Menariknya, hal sepele seperti ini yang seharusnya mudah untuk dicegah pada akhirnya berpengaruh cukup banyak pada berbagai kegiatan mahasiswa. Contoh lainnya juga adalah masalah salah satu lampu yang ‘hilang’ di lapangan. Kalau dipikir-pikir, sebetulnya satu hari pun mahasiswa atau mungkin fakultas seharusnya sudah langsung beres bukan untuk memasang lampu yang baru? Namun nyatanya, butuh waktu berminggu-minggu untuk menyelesaikannya.
Sehingga akhirnya muncul sebuah pertanyaan utama dari semua fenomena tersebut:
“Mau sampai kapan, sih, kita seperti ini?”
Ya, kita butuh revolusi. Psikologi butuh untuk bersatu, supaya dapat secara harmonis berkontribusi untuk menyelesaikan masalah yang ada. Akan sulit jika tiap lembaga, KP, dan seluruh elemen mahasiswa tidak menyatukan kekuatannya.

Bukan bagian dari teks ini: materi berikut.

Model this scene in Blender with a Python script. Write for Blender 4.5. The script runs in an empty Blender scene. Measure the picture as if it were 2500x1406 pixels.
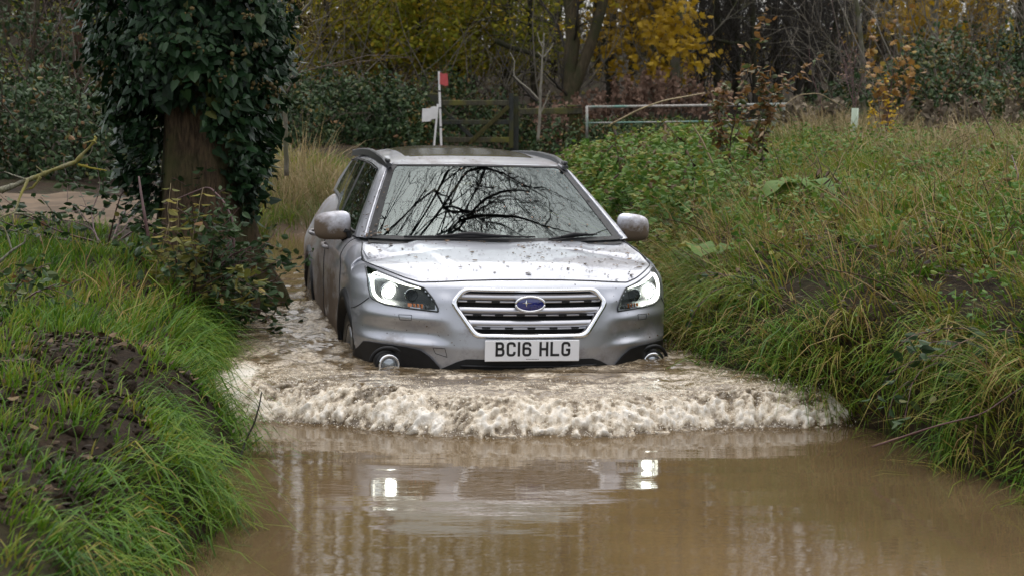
import bpy, math, random
import numpy as np
from mathutils import Vector

R = math.radians
scene = bpy.context.scene
COL = scene.collection

# ------------------------------------------------------------------ camera, sky, sun, exposure
cam_data = bpy.data.cameras.new("camera")
cam = bpy.data.objects.new("camera", cam_data)
COL.objects.link(cam)
CAM_H = 1.58                       # above the water, which lies at z = 0
PITCH = math.atan(516 / 4384)
cam.location = (0, 0, CAM_H)
cam.rotation_euler = (math.pi / 2 - PITCH, 0, 0)
cam_data.sensor_width = 36
cam_data.lens = 63.13
cam_data.clip_start = 0.05
cam_data.clip_end = 500
cam_data.dof.use_dof = True
cam_data.dof.focus_distance = 9.9
cam_data.dof.aperture_fstop = 5.6
scene.camera = cam

SUN_EL, SUN_AZ = R(75), R(10)     # azimuth clockwise from +Y
world = bpy.data.worlds.new("World")
scene.world = world
world.use_nodes = True
wn = world.node_tree
wn.nodes.clear()
w_out = wn.nodes.new("ShaderNodeOutputWorld")
w_bg = wn.nodes.new("ShaderNodeBackground")
w_sky = wn.nodes.new("ShaderNodeTexSky")
w_sky.sky_type = 'NISHITA'
w_sky.sun_disc = False
w_sky.sun_elevation = SUN_EL
w_sky.sun_rotation = SUN_AZ
w_sky.dust_density = 3.2
w_sky.air_density = 1.0
w_sky.ozone_density = 1.0
w_hs = wn.nodes.new("ShaderNodeHueSaturation")
w_hs.inputs["Saturation"].default_value = 0.22
wn.links.new(w_sky.outputs[0], w_hs.inputs["Color"])
wn.links.new(w_hs.outputs[0], w_bg.inputs[0])
w_bg.inputs[1].default_value = 0.15
wn.links.new(w_bg.outputs[0], w_out.inputs[0])

sun_data = bpy.data.lights.new("sun", 'SUN')
sun_data.energy = 1.0
sun_data.angle = R(110)
sun_data.color = (1.0, 0.97, 0.93)
sun = bpy.data.objects.new("sun", sun_data)
COL.objects.link(sun)
sdir = Vector((math.sin(SUN_AZ) * math.cos(SUN_EL), math.cos(SUN_AZ) * math.cos(SUN_EL), math.sin(SUN_EL)))
sun.rotation_euler = sdir.to_track_quat('Z', 'Y').to_euler()

scene.view_settings.view_transform = 'Standard'
scene.view_settings.look = 'None'
scene.view_settings.exposure = 1.05
scene.view_settings.gamma = 1.0
scene.render.engine = 'CYCLES'
scene.cycles.use_denoising = True
scene.cycles.max_bounces = 7
scene.cycles.diffuse_bounces = 3
scene.cycles.glossy_bounces = 4
scene.cycles.transmission_bounces = 4
scene.cycles.transparent_max_bounces = 8
scene.cycles.caustics_reflective = False
scene.cycles.caustics_refractive = False
scene.cycles.sample_clamp_indirect = 6.0

# ------------------------------------------------------------------ small helpers
def tag(o, label=None, cat=None, group=None, kind=None):
    if label: o["label"] = label
    if cat: o["category"] = cat
    if group: o["group"] = group
    if kind: o["kind"] = kind
    return o

def link(o, parent=None):
    COL.objects.link(o)
    if parent is not None:
        o.parent = parent
    return o

def empty(name, loc=(0, 0, 0), rot=(0, 0, 0)):
    o = bpy.data.objects.new(name, None)
    o.empty_display_size = 0.1
    o.location = loc
    o.rotation_euler = rot
    return link(o)

def mesh_np(name, V, faces, mat, parent=None, smooth=True, attrs=None, normals=None):
    """V (N,3); faces: one (F,k) array or a list of them"""
    V = np.asarray(V, dtype=np.float32)
    if isinstance(faces, np.ndarray):
        faces = [faces]
    faces = [np.asarray(f, dtype=np.int32) for f in faces if len(f)]
    me = bpy.data.meshes.new(name)
    me.vertices.add(len(V))
    me.vertices.foreach_set("co", V.ravel())
    loops = np.concatenate([f.ravel() for f in faces])
    tot = np.concatenate([np.full(len(f), f.shape[1], dtype=np.int32) for f in faces])
    start = np.concatenate([[0], np.cumsum(tot)[:-1]]).astype(np.int32)
    me.loops.add(len(loops))
    me.loops.foreach_set("vertex_index", loops)
    me.polygons.add(len(tot))
    me.polygons.foreach_set("loop_start", start)
    me.polygons.foreach_set("use_smooth", np.full(len(tot), smooth, dtype=bool))
    if attrs:
        for k, a in attrs.items():
            at = me.attributes.new(k, 'FLOAT', 'POINT')
            at.data.foreach_set("value", np.asarray(a, dtype=np.float32))
    me.update(calc_edges=True)
    me.validate()
    if normals is not None:
        me.normals_split_custom_set_from_vertices(np.asarray(normals, dtype=np.float32).tolist())
    if mat is not None:
        me.materials.append(mat)
    return link(bpy.data.objects.new(name, me), parent)

class MB:
    """collects geometry pieces into one mesh"""
    def __init__(s):
        s.V = []; s.F = {}; s.n = 0; s.T = []
    def add(s, V, *faces, tint=0.0):
        V = np.asarray(V, dtype=np.float64).reshape(-1, 3)
        s.V.append(V)
        s.T.append(np.full(len(V), tint) if np.isscalar(tint) else np.asarray(tint))
        for f in faces:
            f = np.asarray(f, dtype=np.int64)
            if len(f):
                s.F.setdefault(f.shape[1], []).append(f + s.n)
        s.n += len(V)
    def box(s, c, size, rz=0.0, rx=0.0, ry=0.0, tint=0.0, bevel=0.0):
        x, y, z = [v / 2 for v in size]
        if bevel > 0:
            b = min(bevel, x * .9, y * .9, z * .9)
            vs = []
            for sx in (-1, 1):
                for sy in (-1, 1):
                    for sz in (-1, 1):
                        vs += [(sx * (x - b), sy * (y - b), sz * z), (sx * (x - b), sy * y, sz * (z - b)), (sx * x, sy * (y - b), sz * (z - b))]
            V = np.array(vs)
            idx = lambda sx, sy, sz, k: (((sx + 1) // 2) * 4 + ((sy + 1) // 2) * 2 + (sz + 1) // 2) * 3 + k
            q = []; t = []
            for a in (-1, 1):
                q.append([idx(-1, -1, a, 0), idx(1, -1, a, 0), idx(1, 1, a, 0), idx(-1, 1, a, 0)])
                q.append([idx(-1, a, -1, 1), idx(1, a, -1, 1), idx(1, a, 1, 1), idx(-1, a, 1, 1)])
                q.append([idx(a, -1, -1, 2), idx(a, 1, -1, 2), idx(a, 1, 1, 2), idx(a, -1, 1, 2)])
                for b2 in (-1, 1):
                    q.append([idx(-1, a, b2, 0), idx(1, a, b2, 0), idx(1, a, b2, 1), idx(-1, a, b2, 1)])
                    q.append([idx(a, -1, b2, 0), idx(a, 1, b2, 0), idx(a, 1, b2, 2), idx(a, -1, b2, 2)])
                    q.append([idx(a, b2, -1, 1), idx(a, b2, 1, 1), idx(a, b2, 1, 2), idx(a, b2, -1, 2)])
                    for c2 in (-1, 1):
                        t.append([idx(a, b2, c2, 0), idx(a, b2, c2, 1), idx(a, b2, c2, 2)])
            faces = [np.array(q), np.array(t)]
        else:
            V = np.array([(i, j, k) for i in (-x, x) for j in (-y, y) for k in (-z, z)])
            faces = [np.array([[0, 1, 3, 2], [4, 6, 7, 5], [0, 4, 5, 1], [2, 3, 7, 6], [0, 2, 6, 4], [1, 5, 7, 3]])]
        M = rot3(rx, ry, rz)
        s.add(V @ M.T + np.asarray(c), *faces, tint=tint)
    def tube(s, pts, rad, sides=6, cap=True, tint=0.0, flat=1.0, closed=False):
        P = np.asarray(pts, dtype=np.float64)
        n = len(P)
        rad = np.full(n, rad) if np.isscalar(rad) else np.asarray(rad, dtype=np.float64)
        if closed:
            T = np.roll(P, -1, 0) - np.roll(P, 1, 0)
        else:
            T = np.gradient(P, axis=0)
        T /= np.linalg.norm(T, axis=1)[:, None] + 1e-12
        ref = np.array([0, 0, 1.0]) if abs(T[:, 2]).mean() < .8 else np.array([1.0, 0, 0])
        A = np.cross(T, ref); A /= np.linalg.norm(A, axis=1)[:, None] + 1e-9
        B = np.cross(A, T)
        th = np.arange(sides) * 2 * math.pi / sides
        V = P[:, None] + rad[:, None, None] * (np.cos(th)[None, :, None] * A[:, None] + flat * np.sin(th)[None, :, None] * B[:, None])
        m = n if closed else n - 1
        i = np.arange(m)[:, None]; j = np.arange(sides)[None]
        i2 = (i + 1) % n
        q = np.stack([i * sides + j, i * sides + (j + 1) % sides, i2 * sides + (j + 1) % sides, i2 * sides + j], -1).reshape(-1, 4)
        fs = [q]
        if cap and not closed and sides > 2:
            fs.append(np.array([list(range(sides))[::-1]])); fs.append(np.array([[(n - 1) * sides + k for k in range(sides)]]))
        s.add(V.reshape(-1, 3), *fs, tint=tint)
    def grid(s, P, tint=0.0, wrap=False):
        P = np.asarray(P); n, m = P.shape[:2]
        i = np.arange(n - 1)[:, None]; j = np.arange(m if wrap else m - 1)[None]
        j2 = (j + 1) % m
        q = np.stack([i * m + j, i * m + j2, (i + 1) * m + j2, (i + 1) * m + j], -1).reshape(-1, 4)
        s.add(P.reshape(-1, 3), q, tint=tint)
    def lathe(s, c, axis, prof, sides=28, tint=0.0):
        """prof: list of (radius, offset along axis)"""
        ax = np.asarray(axis, dtype=float); ax /= np.linalg.norm(ax)
        ref = np.array([0, 0, 1.0]) if abs(ax[2]) < .9 else np.array([1.0, 0, 0])
        A = np.cross(ax, ref); A /= np.linalg.norm(A); B = np.cross(ax, A)
        th = np.arange(sides) * 2 * math.pi / sides
        P = np.array([[np.asarray(c) + ax * o + r * (math.cos(t) * A + math.sin(t) * B) for t in th] for r, o in prof])
        s.grid(P, tint=tint, wrap=True)
    def build(s, name, mat, parent=None, smooth=True):
        V = np.concatenate(s.V); T = np.concatenate(s.T)
        return mesh_np(name, V, [np.concatenate(f) for f in s.F.values()], mat, parent, smooth, {"tint": T})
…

Sebab, bisa kita lihat bahwa cara-cara konvensional, apalagi jika dilakukan oleh ‘aktor’ yang itu-itu saja sudah tidak lagi dapat diandalkan. Kesma sebagai departemen advokasi mahasiswa tentunya tidak akan bisa memberikan data yang cukup jika kuesioner tentang fasilitas umum dan keluhan-keluhan mahasiswa tidak diisi oleh semua elemen mahasiswa. Departemen Kastrat juga akan sulit untuk melakukan pergerakan tanpa ada banyak massa di belakangnya. Kita perlu gerakan masif yang melibatkan seluruh sivitas di dalamnya.